Aim of the exercise: Copy out every line in the entries below that includes "script".

Task input:
+---+

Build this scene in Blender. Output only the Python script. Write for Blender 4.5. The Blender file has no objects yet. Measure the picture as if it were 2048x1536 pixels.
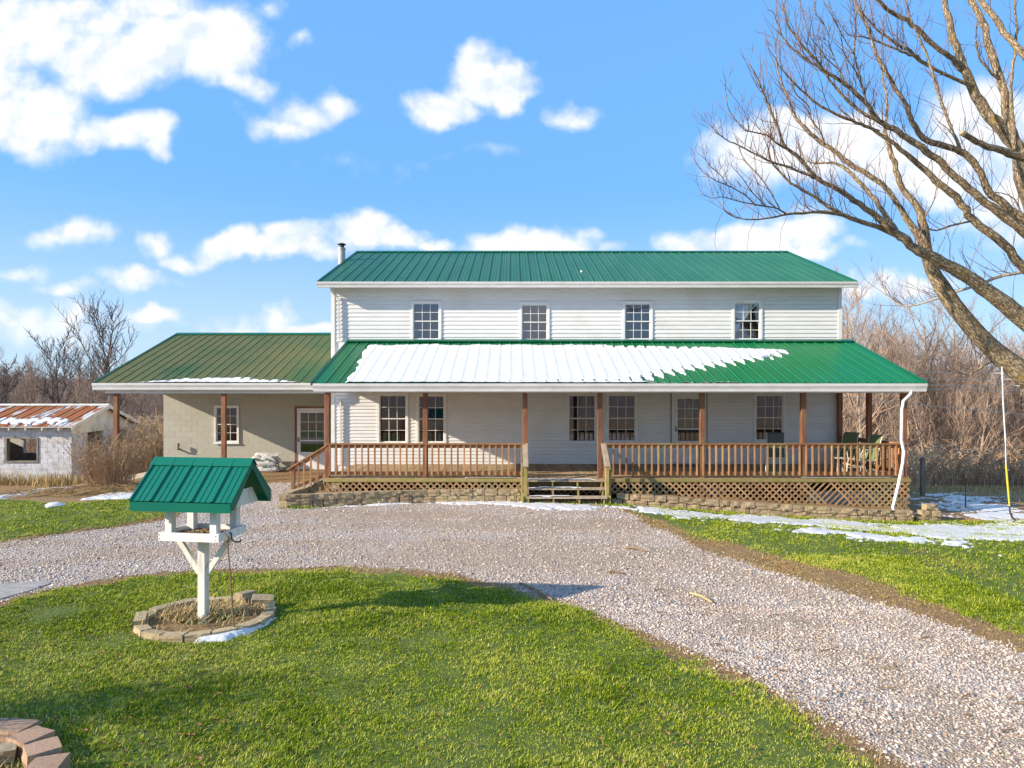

+---+

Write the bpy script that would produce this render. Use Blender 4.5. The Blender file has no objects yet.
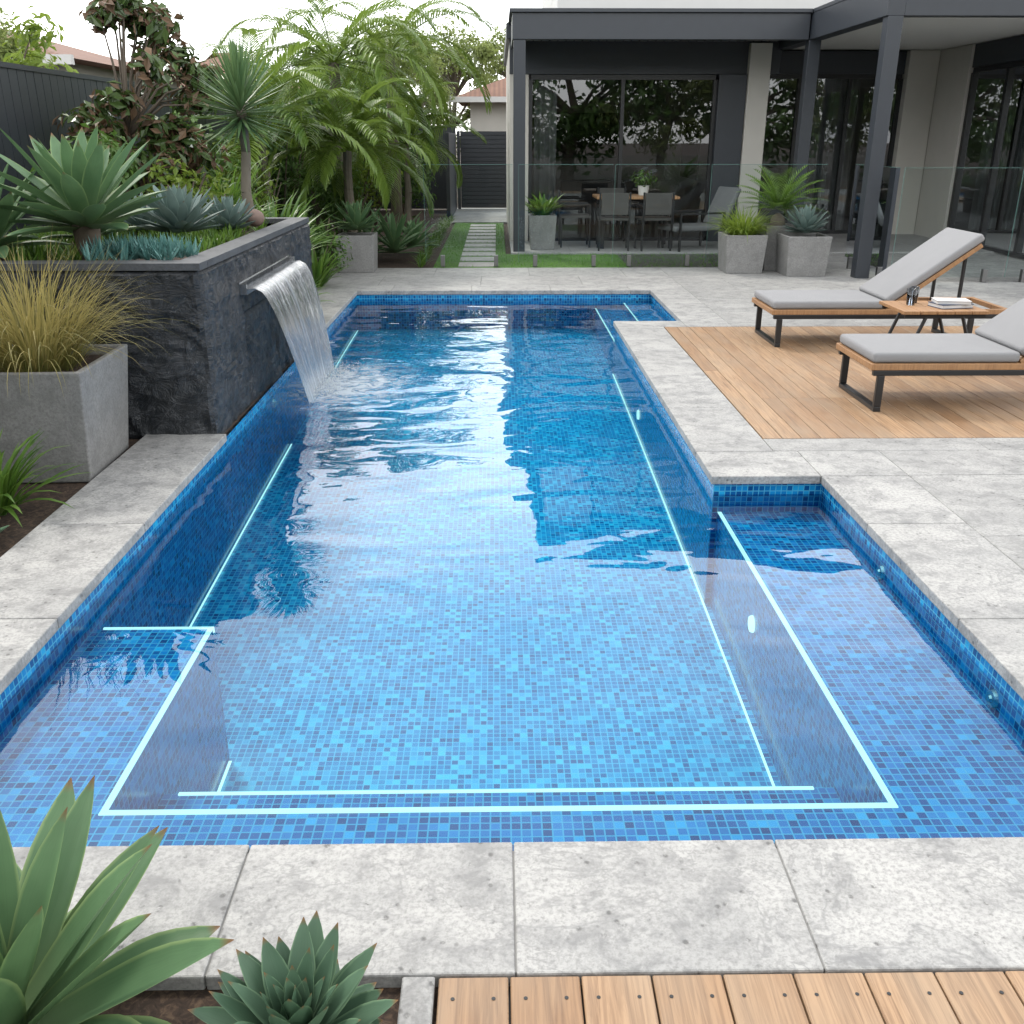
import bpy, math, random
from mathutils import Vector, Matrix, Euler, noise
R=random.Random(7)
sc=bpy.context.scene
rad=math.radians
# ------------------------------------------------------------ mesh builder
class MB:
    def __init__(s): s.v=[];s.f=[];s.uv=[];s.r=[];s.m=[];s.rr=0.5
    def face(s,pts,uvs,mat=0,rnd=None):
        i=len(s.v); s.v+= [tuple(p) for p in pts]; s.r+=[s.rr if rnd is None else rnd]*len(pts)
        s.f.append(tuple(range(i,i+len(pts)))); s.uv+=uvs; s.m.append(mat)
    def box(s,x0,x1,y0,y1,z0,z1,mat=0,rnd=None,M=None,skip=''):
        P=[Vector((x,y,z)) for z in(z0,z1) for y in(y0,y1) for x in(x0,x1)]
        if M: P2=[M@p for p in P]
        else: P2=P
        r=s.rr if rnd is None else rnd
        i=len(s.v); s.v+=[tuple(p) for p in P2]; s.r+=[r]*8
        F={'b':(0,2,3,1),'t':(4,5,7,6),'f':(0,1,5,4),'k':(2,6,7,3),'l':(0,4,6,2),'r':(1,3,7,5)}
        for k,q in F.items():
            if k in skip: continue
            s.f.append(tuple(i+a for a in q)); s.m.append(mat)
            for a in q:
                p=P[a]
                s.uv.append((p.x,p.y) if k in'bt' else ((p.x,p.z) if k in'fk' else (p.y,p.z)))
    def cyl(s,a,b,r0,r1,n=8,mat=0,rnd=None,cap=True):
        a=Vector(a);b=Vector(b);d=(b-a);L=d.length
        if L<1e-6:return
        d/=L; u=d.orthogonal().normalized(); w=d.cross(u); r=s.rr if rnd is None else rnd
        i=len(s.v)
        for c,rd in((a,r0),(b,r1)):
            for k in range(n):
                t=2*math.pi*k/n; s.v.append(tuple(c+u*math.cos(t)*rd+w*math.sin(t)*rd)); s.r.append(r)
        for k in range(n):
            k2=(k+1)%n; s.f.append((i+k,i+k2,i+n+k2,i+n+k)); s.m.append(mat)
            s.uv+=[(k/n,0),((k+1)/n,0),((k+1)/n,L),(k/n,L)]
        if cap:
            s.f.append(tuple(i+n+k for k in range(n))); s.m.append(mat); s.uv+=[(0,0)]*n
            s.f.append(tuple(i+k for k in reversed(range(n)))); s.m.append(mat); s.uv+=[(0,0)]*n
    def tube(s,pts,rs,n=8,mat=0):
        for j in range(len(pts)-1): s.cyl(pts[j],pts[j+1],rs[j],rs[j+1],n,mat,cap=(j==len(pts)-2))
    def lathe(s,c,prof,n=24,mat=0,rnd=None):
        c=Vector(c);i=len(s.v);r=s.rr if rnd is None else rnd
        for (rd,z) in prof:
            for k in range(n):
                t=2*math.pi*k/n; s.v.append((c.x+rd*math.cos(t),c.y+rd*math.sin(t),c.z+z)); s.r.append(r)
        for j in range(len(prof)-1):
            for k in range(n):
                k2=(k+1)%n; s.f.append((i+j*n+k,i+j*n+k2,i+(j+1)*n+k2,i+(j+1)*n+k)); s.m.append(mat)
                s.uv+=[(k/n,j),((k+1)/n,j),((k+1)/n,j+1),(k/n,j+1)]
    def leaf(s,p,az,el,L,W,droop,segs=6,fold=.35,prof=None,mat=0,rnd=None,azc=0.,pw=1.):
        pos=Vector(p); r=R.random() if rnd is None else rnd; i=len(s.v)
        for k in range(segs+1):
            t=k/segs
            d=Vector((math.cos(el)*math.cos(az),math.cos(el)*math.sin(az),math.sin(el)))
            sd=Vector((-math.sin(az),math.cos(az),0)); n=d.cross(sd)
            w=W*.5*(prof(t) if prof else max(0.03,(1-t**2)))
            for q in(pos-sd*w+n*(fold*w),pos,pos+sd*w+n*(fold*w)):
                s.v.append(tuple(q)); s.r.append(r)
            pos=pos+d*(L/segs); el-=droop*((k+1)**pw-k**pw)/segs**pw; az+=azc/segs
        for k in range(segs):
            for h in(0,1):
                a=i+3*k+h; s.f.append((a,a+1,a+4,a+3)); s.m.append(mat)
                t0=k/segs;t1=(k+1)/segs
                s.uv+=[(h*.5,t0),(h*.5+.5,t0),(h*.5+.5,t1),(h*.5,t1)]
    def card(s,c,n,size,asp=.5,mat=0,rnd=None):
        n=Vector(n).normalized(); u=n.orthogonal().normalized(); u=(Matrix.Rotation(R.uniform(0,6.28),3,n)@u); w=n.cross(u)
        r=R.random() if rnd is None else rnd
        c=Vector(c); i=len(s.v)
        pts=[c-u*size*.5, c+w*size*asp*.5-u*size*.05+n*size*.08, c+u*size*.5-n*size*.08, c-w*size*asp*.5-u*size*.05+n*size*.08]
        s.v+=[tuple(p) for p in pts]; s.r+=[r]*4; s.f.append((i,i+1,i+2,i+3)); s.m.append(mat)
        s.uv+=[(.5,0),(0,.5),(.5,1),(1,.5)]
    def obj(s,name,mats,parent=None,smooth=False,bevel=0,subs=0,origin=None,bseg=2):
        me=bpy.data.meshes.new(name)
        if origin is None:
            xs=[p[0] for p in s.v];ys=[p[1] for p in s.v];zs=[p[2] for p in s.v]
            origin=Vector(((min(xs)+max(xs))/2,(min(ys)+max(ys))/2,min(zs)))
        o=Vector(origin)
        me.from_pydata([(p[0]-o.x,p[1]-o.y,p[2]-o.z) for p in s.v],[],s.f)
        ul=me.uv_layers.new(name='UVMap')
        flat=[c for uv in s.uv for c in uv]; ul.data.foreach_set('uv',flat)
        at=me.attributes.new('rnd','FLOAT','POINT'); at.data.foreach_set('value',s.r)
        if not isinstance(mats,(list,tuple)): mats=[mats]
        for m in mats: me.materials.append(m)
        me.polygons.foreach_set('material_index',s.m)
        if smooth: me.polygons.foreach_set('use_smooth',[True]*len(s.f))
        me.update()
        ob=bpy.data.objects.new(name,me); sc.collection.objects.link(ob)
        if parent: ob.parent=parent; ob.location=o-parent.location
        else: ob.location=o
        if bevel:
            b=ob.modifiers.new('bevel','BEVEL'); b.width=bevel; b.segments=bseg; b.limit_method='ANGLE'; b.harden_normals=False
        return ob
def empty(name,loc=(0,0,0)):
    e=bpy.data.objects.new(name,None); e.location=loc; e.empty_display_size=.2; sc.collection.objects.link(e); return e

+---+

Problem solution:
Build this scene in Blender. Output only the Python script. Write for Blender 4.5. The Blender file has no objects yet. Measure the picture as if it were 2048x1536 pixels.
Write the bpy script that would produce this render. Use Blender 4.5. The Blender file has no objects yet.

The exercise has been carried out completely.